(OBJECTIVE): Reproduce exactly the section that begins at the line containing "kind='structure', label='sloping green" and ends at the line containing "return PX, PY", both lines included; omit all other lines.

(AVAILABLE DATA):
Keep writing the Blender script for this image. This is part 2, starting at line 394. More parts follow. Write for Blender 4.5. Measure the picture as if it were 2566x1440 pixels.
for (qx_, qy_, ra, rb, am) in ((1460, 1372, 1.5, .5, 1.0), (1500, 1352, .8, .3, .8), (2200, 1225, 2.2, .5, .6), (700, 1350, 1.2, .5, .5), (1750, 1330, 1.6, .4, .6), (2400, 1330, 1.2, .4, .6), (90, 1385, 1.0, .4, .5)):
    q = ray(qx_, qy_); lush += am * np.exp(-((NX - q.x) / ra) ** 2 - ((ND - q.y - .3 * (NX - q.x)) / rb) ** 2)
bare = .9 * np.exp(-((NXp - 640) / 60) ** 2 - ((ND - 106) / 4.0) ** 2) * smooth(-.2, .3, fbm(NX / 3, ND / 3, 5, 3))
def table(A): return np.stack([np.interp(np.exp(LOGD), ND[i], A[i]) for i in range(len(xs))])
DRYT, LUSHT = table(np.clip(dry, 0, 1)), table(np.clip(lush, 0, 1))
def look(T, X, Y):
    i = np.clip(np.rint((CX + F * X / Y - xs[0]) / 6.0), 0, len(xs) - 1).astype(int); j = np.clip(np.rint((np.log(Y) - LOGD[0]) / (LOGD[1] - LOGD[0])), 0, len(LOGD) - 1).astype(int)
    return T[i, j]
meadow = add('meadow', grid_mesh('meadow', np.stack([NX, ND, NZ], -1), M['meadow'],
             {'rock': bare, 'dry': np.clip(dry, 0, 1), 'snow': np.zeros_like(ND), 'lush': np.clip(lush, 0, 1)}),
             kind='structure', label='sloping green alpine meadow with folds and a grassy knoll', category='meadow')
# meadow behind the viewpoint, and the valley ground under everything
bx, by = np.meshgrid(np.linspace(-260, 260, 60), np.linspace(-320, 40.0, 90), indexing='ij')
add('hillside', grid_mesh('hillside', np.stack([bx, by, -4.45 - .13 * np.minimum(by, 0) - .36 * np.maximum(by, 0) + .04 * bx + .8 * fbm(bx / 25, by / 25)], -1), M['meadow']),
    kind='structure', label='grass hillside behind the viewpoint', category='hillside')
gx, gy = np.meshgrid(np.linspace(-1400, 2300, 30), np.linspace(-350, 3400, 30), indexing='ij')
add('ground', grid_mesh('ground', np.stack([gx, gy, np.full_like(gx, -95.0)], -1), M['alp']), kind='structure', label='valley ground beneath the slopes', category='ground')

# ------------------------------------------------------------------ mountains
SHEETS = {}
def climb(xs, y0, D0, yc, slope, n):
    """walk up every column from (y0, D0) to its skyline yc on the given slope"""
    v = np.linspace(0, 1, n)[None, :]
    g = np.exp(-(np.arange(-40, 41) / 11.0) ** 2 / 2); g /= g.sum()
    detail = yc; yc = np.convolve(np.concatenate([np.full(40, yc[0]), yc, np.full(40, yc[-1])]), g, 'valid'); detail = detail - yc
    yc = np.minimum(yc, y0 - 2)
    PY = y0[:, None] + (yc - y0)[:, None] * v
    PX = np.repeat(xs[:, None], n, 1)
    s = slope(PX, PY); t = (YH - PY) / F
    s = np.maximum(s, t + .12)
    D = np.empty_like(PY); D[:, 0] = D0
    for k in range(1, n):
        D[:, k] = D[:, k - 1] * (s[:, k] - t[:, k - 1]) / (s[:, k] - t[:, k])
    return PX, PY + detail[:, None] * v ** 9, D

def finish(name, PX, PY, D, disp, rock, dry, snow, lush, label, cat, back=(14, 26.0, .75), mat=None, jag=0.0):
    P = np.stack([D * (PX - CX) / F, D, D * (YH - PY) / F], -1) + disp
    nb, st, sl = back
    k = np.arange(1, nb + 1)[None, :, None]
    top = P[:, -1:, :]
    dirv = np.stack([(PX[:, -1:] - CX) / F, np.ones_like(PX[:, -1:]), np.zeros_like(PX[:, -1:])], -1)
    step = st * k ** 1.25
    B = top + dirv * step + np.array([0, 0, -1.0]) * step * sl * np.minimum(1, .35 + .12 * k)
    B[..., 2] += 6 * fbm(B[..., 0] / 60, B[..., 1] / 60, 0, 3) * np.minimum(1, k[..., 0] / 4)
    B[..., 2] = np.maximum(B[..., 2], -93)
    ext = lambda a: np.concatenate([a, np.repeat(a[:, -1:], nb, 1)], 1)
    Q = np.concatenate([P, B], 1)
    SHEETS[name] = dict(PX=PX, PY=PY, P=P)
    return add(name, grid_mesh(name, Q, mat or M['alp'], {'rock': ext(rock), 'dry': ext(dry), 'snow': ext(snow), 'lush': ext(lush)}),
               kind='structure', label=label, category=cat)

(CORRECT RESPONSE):
             kind='structure', label='sloping green alpine meadow with folds and a grassy knoll', category='meadow')
# meadow behind the viewpoint, and the valley ground under everything
bx, by = np.meshgrid(np.linspace(-260, 260, 60), np.linspace(-320, 40.0, 90), indexing='ij')
add('hillside', grid_mesh('hillside', np.stack([bx, by, -4.45 - .13 * np.minimum(by, 0) - .36 * np.maximum(by, 0) + .04 * bx + .8 * fbm(bx / 25, by / 25)], -1), M['meadow']),
    kind='structure', label='grass hillside behind the viewpoint', category='hillside')
gx, gy = np.meshgrid(np.linspace(-1400, 2300, 30), np.linspace(-350, 3400, 30), indexing='ij')
add('ground', grid_mesh('ground', np.stack([gx, gy, np.full_like(gx, -95.0)], -1), M['alp']), kind='structure', label='valley ground beneath the slopes', category='ground')

# ------------------------------------------------------------------ mountains
SHEETS = {}
def climb(xs, y0, D0, yc, slope, n):
    """walk up every column from (y0, D0) to its skyline yc on the given slope"""
    v = np.linspace(0, 1, n)[None, :]
    g = np.exp(-(np.arange(-40, 41) / 11.0) ** 2 / 2); g /= g.sum()
    detail = yc; yc = np.convolve(np.concatenate([np.full(40, yc[0]), yc, np.full(40, yc[-1])]), g, 'valid'); detail = detail - yc
    yc = np.minimum(yc, y0 - 2)
    PY = y0[:, None] + (yc - y0)[:, None] * v
    PX = np.repeat(xs[:, None], n, 1)
    s = slope(PX, PY); t = (YH - PY) / F
    s = np.maximum(s, t + .12)
    D = np.empty_like(PY); D[:, 0] = D0
    for k in range(1, n):
        D[:, k] = D[:, k - 1] * (s[:, k] - t[:, k - 1]) / (s[:, k] - t[:, k])
    return PX, PY + detail[:, None] * v ** 9, D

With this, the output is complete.